For the Accumulation/Distribution results, notable Timing Model items are that most major index funds remain at sells this week including the Dow-Jones Industrials (^DJI), the S&P 500 (^SPX) and the Nasdaq Composite (COMP) and the Nasdaq 100 (QQQQ), as well as the emerging international market ETF (EEM). A couple of indexes remain at buys, including the Russell 2000 ETF (IWM) and the developed country international market ETF (EFA).
For the Price-Trending results Timing Model for the Profunds® bear funds we track all are now at sells this week (BRPIX, SHPIX, URPIX, USPIX). For the TSP funds, the C and S funds both triggered to buys this week, joining the I and the F-funds.

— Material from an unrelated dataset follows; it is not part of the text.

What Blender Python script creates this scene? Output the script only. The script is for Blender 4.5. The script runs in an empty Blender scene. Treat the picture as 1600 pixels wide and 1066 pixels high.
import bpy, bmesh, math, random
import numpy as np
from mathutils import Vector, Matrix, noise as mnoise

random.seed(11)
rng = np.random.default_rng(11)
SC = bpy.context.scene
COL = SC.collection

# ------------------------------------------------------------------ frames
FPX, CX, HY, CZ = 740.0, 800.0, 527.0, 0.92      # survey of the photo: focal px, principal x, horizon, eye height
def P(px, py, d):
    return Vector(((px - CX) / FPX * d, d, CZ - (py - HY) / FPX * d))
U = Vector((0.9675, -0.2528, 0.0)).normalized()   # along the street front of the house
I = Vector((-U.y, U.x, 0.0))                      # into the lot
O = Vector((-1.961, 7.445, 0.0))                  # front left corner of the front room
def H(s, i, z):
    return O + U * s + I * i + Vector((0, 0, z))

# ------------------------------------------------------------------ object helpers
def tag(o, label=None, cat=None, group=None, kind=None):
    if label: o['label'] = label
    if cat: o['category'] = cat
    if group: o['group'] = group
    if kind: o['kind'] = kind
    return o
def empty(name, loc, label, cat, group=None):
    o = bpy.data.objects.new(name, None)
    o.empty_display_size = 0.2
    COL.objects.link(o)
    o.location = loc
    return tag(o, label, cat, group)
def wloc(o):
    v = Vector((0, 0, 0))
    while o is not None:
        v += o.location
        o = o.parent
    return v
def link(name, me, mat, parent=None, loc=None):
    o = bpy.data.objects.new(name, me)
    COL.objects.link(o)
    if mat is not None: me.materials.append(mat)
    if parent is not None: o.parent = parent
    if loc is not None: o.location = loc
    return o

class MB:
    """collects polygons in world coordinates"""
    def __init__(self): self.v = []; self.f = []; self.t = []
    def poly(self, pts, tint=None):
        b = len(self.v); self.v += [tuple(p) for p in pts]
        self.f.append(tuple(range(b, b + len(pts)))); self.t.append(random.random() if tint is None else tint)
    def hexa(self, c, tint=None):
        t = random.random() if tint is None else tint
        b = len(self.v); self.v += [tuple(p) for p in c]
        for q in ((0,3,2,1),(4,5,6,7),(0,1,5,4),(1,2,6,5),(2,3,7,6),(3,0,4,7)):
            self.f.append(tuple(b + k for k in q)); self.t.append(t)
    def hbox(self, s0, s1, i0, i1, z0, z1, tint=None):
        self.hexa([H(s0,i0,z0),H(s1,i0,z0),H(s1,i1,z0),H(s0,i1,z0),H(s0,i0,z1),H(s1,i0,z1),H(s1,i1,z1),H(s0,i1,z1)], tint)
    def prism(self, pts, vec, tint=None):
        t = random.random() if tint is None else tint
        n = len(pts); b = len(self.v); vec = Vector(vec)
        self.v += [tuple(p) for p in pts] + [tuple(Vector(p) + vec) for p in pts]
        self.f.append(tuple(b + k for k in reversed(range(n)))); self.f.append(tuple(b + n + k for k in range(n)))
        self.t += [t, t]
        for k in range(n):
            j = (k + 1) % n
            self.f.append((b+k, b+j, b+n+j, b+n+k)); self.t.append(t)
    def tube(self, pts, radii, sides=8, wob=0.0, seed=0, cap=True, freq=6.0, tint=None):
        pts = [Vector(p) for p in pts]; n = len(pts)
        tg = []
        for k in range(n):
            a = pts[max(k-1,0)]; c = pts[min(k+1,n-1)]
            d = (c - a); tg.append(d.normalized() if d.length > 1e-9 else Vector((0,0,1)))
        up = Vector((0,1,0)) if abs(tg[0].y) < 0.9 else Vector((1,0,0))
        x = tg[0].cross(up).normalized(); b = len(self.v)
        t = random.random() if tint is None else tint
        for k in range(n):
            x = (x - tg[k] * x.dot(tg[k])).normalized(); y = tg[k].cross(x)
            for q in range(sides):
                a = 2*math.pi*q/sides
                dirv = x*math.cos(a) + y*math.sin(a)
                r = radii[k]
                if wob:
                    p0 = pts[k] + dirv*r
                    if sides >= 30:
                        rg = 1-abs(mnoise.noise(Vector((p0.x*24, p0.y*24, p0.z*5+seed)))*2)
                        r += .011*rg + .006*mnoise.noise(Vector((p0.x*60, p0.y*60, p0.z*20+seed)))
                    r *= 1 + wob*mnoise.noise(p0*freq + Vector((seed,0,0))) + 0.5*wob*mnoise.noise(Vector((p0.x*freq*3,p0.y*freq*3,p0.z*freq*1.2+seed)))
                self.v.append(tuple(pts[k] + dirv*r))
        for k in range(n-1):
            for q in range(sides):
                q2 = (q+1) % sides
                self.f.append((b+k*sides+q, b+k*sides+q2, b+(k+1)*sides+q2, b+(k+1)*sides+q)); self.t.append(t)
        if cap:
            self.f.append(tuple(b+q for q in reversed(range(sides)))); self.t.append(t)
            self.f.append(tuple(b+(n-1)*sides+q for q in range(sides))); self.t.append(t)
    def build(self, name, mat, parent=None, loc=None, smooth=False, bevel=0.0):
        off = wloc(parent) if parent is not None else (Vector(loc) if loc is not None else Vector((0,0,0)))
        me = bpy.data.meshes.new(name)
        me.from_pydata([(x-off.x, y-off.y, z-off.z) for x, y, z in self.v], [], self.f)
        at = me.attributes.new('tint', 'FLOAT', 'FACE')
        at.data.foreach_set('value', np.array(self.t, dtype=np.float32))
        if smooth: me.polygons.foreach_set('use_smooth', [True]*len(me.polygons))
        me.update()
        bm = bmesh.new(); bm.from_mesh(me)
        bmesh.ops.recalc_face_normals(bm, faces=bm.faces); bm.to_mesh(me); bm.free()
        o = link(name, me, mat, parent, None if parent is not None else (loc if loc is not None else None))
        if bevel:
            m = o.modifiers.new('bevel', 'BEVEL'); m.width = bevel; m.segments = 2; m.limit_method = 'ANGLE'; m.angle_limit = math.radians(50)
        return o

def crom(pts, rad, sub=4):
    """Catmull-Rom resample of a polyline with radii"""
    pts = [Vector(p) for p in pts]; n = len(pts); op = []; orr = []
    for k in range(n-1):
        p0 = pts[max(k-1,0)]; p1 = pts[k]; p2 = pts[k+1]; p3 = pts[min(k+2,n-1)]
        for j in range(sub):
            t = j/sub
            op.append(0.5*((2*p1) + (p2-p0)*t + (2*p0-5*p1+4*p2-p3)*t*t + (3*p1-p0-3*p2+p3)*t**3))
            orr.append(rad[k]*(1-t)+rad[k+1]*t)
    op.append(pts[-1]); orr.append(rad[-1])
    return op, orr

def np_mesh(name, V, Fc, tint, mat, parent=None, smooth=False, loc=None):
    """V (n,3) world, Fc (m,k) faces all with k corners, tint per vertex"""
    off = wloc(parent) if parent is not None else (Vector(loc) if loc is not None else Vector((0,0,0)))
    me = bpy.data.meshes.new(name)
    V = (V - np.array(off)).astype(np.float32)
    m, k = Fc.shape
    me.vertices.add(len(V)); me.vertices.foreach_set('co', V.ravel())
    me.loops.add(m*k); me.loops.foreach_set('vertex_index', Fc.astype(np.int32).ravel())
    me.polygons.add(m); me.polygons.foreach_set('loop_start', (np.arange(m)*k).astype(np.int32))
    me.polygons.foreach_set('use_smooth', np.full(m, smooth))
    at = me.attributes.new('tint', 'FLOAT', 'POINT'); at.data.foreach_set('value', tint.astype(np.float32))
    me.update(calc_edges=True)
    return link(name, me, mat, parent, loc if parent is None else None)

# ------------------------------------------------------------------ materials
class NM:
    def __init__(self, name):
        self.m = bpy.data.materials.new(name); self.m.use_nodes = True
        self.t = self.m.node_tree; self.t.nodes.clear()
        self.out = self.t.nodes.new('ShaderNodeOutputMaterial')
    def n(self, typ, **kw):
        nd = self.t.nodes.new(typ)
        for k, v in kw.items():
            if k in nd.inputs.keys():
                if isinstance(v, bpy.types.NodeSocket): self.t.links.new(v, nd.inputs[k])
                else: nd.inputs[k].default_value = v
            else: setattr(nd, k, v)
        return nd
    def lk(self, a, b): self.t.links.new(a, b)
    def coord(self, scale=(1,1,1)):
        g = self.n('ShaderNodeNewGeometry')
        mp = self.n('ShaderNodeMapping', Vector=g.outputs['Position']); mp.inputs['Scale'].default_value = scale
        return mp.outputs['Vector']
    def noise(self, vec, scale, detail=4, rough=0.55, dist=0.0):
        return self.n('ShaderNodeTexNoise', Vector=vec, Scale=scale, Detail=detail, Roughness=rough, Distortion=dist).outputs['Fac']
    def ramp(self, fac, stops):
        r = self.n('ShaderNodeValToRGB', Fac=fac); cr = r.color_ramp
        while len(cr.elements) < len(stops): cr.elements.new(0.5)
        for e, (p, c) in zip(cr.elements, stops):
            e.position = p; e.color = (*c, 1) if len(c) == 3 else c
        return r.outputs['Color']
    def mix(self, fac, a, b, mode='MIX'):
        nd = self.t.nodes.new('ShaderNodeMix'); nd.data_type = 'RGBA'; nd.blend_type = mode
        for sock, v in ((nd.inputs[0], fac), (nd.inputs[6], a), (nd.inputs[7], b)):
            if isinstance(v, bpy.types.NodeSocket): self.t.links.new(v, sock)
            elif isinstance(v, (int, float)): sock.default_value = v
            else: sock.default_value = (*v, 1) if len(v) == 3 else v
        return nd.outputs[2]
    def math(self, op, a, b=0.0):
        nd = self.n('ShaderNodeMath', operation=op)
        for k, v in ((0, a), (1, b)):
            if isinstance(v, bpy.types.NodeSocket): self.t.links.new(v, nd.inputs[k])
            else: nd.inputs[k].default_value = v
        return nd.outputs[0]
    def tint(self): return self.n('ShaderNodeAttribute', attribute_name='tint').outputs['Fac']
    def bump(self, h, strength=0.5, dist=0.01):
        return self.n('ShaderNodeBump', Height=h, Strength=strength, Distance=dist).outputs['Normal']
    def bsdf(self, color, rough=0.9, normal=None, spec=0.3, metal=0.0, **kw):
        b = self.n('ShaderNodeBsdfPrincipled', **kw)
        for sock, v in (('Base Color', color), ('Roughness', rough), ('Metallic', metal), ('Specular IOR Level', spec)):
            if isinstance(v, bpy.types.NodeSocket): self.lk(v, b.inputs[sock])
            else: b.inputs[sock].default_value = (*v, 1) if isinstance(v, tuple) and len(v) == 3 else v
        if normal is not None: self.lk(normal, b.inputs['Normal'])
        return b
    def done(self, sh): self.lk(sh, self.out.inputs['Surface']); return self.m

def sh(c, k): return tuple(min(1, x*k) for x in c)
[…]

For this week the Domestic Market Monte Carlo Trade Flag (M2CTF) and the International M2CTF both remain at values of 0.33. At these values the Domestic M2CTF and the International M2CTF remain below their pivot point values. Accordingly our current Accumulation/Distribution trade-call remians a sell for the domestic markets, and a sell for the international markets. .
Check out the Portfolio page for the latest TS-portfolios.
2008 Year-End Commentary: What a year it was!! One the of the most difficult in memory. For the Thrift-Savings-Plan funds the F-fund easily took the cake for performance this year, at 5.5% up for the year, followed by the G-fund, which made 3.8%. The three equity funds, the C, S and I-funds, were all deep in the red with losses of -37.0%, -38.3%, and -42.4% respectively. This compares with the S&P 500 which lost -38.5% for the year -- quite a tough year!
For the timed portfolios, even though most finished in the red, the losses where well contained compared to the buy & hold portfolios with losses of -7.7% or less. Two of the portfolios even managed small gains.
We've made some additional improvements to the Timing-Science 2.0 models for the new year, to reduce the number of trades while maintaining good returns. With the market clearly having plenty of upside potential, we're hoping to see 2009 provide a year for much better returns, with fewer trades and lower anxiety.